Campaign

Liz Cheney backs Democrat Tim Ryan in Ohio Senate race

Rep. Liz Cheney (R-Wyo.) on Tuesday endorsed Democratic Rep. Tim Ryan over Republican J.D. Vance in the Ohio Senate race, the latest sign of just how far the onetime member of House GOP leadership has fallen out with the Trump-dominated wing of her party.

“I would not vote for J.D. Vance,” Cheney, a member of the House select committee investigating the Jan. 6, 2021, attack on the Capitol, told journalist Judy Woodruff at a discussion about the state of the nation at Cleveland State University.  

When Woodruff asked Cheney if she would vote for Ryan if she were an Ohio-registered voter, Cheney replied: “I would.”  

It’s the latest sign of how far Cheney, who voted to impeach former President Trump and in August was defeated in Wyoming’s Republican primary by a Trump-backed challenger, has fallen out with fellow Republicans who remain loyal to the former president.  

Vance, a past critic of Trump, now praises him as the “best president of my lifetime.”  

Vance largely owes his spot as the GOP Senate Republican nominee to Trump’s backing. 

He rallied from behind former state Treasurer Josh Mandel and businessman Mike Gibbons to win Ohio’s Republican primary after securing Trump’s endorsement in April.  

Vance has also embraced Trump’s claims of widespread election fraud in the 2020 election, telling the Youngstown Vindicator last year: “There were certainly people voting illegally on a large-scale basis.”  

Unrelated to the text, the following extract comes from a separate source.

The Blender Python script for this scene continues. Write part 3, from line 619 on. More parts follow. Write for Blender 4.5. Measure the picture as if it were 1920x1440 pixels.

In January, he told Spectrum News: “I think the fundamental problem is we had a massive effort to shift the election by very powerful people in this country.” 

“I don’t care whether you say it’s rigged, whether you say it’s stolen, like, I’ll say what I’m going to say about it,” he said. 

Cheney has repeatedly dismissed Trump’s claims of election fraud as false, and at a hearing last month, she said the former president himself knew he lost a fair election. 

“President Trump knew from unassailable sources that his election fraud claims were false,” she said at the Jan. 6 committee’s October hearing on the state of Trump’s mind prior to and during the 2021 attack on the Capitol.  

“He admitted he had lost the election; he took actions consistent with that belief,” she said.  

Ryan, who has represented the blue-collar Youngstown area for nearly 20 years in the House, is trailing Vance by 2 points in the Real Clear Politics average of recent polls. 

Surveys conducted by the Marist Institute for Public Opinion and the Siena College Research Institute in mid-October showed the race tied. The nonpartisan Cook Political Report rate the contest as “lean Republican.”